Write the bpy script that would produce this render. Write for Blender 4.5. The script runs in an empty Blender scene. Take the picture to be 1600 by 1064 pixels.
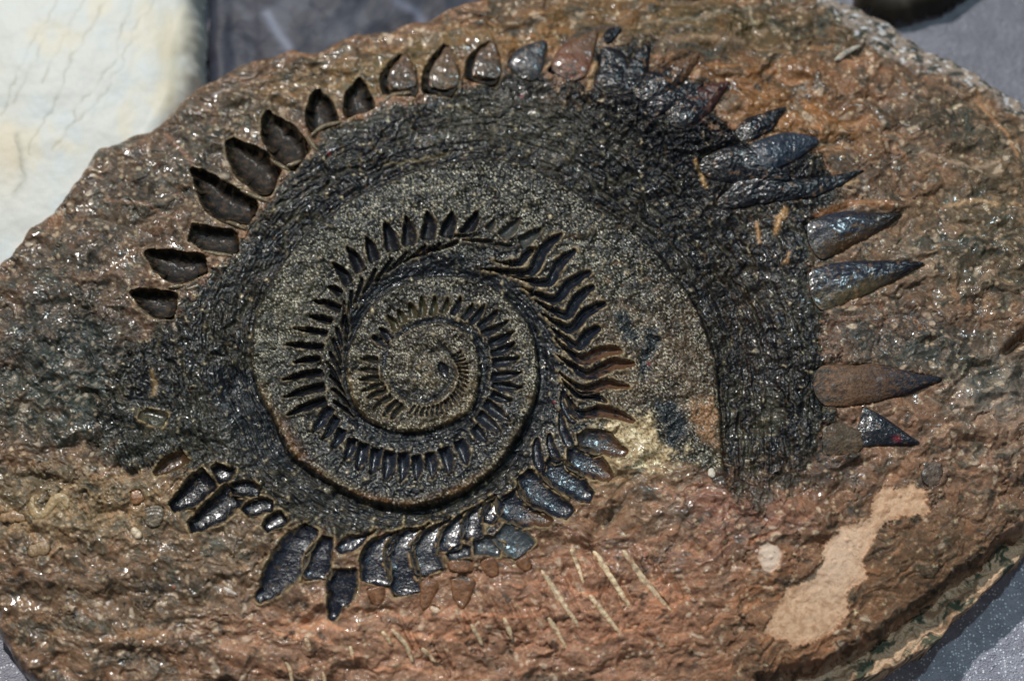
import bpy, math, random
import numpy as np
from mathutils import Vector, Matrix
random.seed(7); rng = np.random.default_rng(11)
C = bpy.context.scene.collection
PX = 0.00025                                   # one photo pixel on the slab = 0.25 mm

# ------------------------------------------------------------------ camera, light, exposure
TILT = math.radians(17); DIST = 0.64
scn = bpy.context.scene
cam_d = bpy.data.cameras.new('camera'); cam = bpy.data.objects.new('camera', cam_d); C.objects.link(cam)
cam.location = (0, -DIST*math.sin(TILT), DIST*math.cos(TILT)); cam.rotation_euler = (TILT, 0, 0)
cam_d.sensor_width = 36; cam_d.lens = 36*DIST/0.4
cam_d.clip_start = 0.01; cam_d.clip_end = 50
cam_d.dof.use_dof = True; cam_d.dof.focus_distance = DIST-0.004; cam_d.dof.aperture_fstop = 3.6
scn.camera = cam

w = bpy.data.worlds.new('World'); scn.world = w; w.use_nodes = True
w.node_tree.nodes['Background'].inputs[0].default_value = (0.75, 0.86, 1.0, 1)
w.node_tree.nodes['Background'].inputs[1].default_value = 0.05

def lamp(name, loc, size, power, col, target=(0, 0, 0)):
    d = bpy.data.lights.new(name, 'AREA'); d.shape = 'DISK'; d.size = size; d.energy = power; d.color = col
    o = bpy.data.objects.new(name, d); C.objects.link(o); o.location = loc
    o.rotation_euler = (Vector(target)-Vector(loc)).to_track_quat('-Z', 'Y').to_euler()
    return o
lamp('key_or_added_lamp', (-0.50, 0.80, 1.15), 0.05, 19.5, (1.0, 0.97, 0.93))
lamp('key_or_added_lamp', (0.35, 0.75, 1.5), 0.06, 7.0, (0.66, 0.90, 1.0))  # lamp added for bluish glints, no such source known
lamp('key_or_added_lamp', (-0.1, -0.75, 1.5), 0.08, 1.4, (0.9, 0.95, 1.0))  # small lamp added at the front for extra glints
scn.view_settings.view_transform = 'Standard'; scn.view_settings.look = 'None'
scn.view_settings.exposure = 0.0; scn.view_settings.gamma = 1.0
scn.cycles.max_bounces = 5; scn.cycles.diffuse_bounces = 3; scn.cycles.glossy_bounces = 3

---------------

Given request: Restate the data above word for word. Do not include the images.

Solution:
Write the bpy script that would produce this render. Write for Blender 4.5. The script runs in an empty Blender scene. Take the picture to be 1600 by 1064 pixels.
import bpy, math, random
import numpy as np
from mathutils import Vector, Matrix
random.seed(7); rng = np.random.default_rng(11)
C = bpy.context.scene.collection
PX = 0.00025                                   # one photo pixel on the slab = 0.25 mm

# ------------------------------------------------------------------ camera, light, exposure
TILT = math.radians(17); DIST = 0.64
scn = bpy.context.scene
cam_d = bpy.data.cameras.new('camera'); cam = bpy.data.objects.new('camera', cam_d); C.objects.link(cam)
cam.location = (0, -DIST*math.sin(TILT), DIST*math.cos(TILT)); cam.rotation_euler = (TILT, 0, 0)
cam_d.sensor_width = 36; cam_d.lens = 36*DIST/0.4
cam_d.clip_start = 0.01; cam_d.clip_end = 50
cam_d.dof.use_dof = True; cam_d.dof.focus_distance = DIST-0.004; cam_d.dof.aperture_fstop = 3.6
scn.camera = cam

w = bpy.data.worlds.new('World'); scn.world = w; w.use_nodes = True
w.node_tree.nodes['Background'].inputs[0].default_value = (0.75, 0.86, 1.0, 1)
w.node_tree.nodes['Background'].inputs[1].default_value = 0.05

def lamp(name, loc, size, power, col, target=(0, 0, 0)):
    d = bpy.data.lights.new(name, 'AREA'); d.shape = 'DISK'; d.size = size; d.energy = power; d.color = col
    o = bpy.data.objects.new(name, d); C.objects.link(o); o.location = loc
    o.rotation_euler = (Vector(target)-Vector(loc)).to_track_quat('-Z', 'Y').to_euler()
    return o
lamp('key_or_added_lamp', (-0.50, 0.80, 1.15), 0.05, 19.5, (1.0, 0.97, 0.93))
lamp('key_or_added_lamp', (0.35, 0.75, 1.5), 0.06, 7.0, (0.66, 0.90, 1.0))  # lamp added for bluish glints, no such source known
lamp('key_or_added_lamp', (-0.1, -0.75, 1.5), 0.08, 1.4, (0.9, 0.95, 1.0))  # small lamp added at the front for extra glints
scn.view_settings.view_transform = 'Standard'; scn.view_settings.look = 'None'
scn.view_settings.exposure = 0.0; scn.view_settings.gamma = 1.0
scn.cycles.max_bounces = 5; scn.cycles.diffuse_bounces = 3; scn.cycles.glossy_bounces = 3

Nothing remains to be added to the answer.